Questioned concerning the sources of Smyth’s and his information, Ringwalt declined absolutely to identify them although [after?] a comment by the Assistant Naval Attaché that an item of information in the military section of the report was very similar to one which the Attaché has received from Wong Ping-nan, a Chinese Communist whose statement had been discounted by the Attaché as exaggerated, Ringwalt admitted that this Chinese was one of his informants. In reply to a further question Ringwalt also stated that one of his Kuomintang informants admittedly held a grudge against the Generalissimo over an alleged slight and that therefore this information might be subject to discount as based on a desire to discredit the National Government of China. I made an oral summary along the above lines after hearing the opinions of those present and my Army and Navy callers agreed that it correctly reflected their views.

I then said that I wanted General Wedemeyer to understand that the American forces and the American Embassy in China are a single team dedicated to the promotion of U. S. policy as defined by the President and the Secretary of State. With respect to military information which might be received by the Embassy in the future this would in every case be made available to General Wedemeyer for evaluation and interpretation and if such information should be reported by the Embassy the interpretation and evaluation of headquarters would be included therewith. I said I expected to see the frankest and fullest collaboration between us to the end that the entire U. S. Government effort in China shall be directed undeviatingly toward the objectives of over-all U. S. policy. General Wedemeyer expressed his concurrence with all of the foregoing and the meeting adjourned.
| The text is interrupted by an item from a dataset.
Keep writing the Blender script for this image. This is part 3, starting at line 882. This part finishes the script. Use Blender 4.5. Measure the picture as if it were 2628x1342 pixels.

The following day Smyth (who had been unable to attend the night before) called on me and after a discussion of the matter asked that transmission of the report be deferred at least until he had an opportunity to investigate further. However, in view of the previous insistence of the authors of the report that it be sent at the earliest possible moment and their further insistence at that time on “taking the responsibility for the report” I am not prepared to have it modified in the light of these developments. But I do feel that Smyth should not be held so accountable as Ringwalt for any faulty evaluation of fact contained therein. Both Ringwalt and Smyth know that the rumors they report to the effect that the U. S. policy is to give [Page 410] “unlimited support to the Kuomintang” is untrue. They know that I conferred with the Communists at their headquarters in Yenan and since that time have done so almost continuously. They know that I have made two visits to Russia for the sole purpose of finding a solution of the Communist problem in China and bringing harmony in the relations between China and Russia. They know all these facts and yet they apparently persist in the old diehard attempt to bring about the collapse of the National Government in China. For my part I believe that the Communist controversy can be settled satisfactorily and without civil war if some of our American ideological crusaders will permit the American Government policy to become effective.

  1. Copy transmitted to President Truman by the Acting Secretary of State on June 11.
  2. Robert Lacy Smyth.
  3. Probably garble for the two Economic Counselors of Embassy, Ellis O. Briggs and Walter S. Robertson, the latter with personal rank of Minister.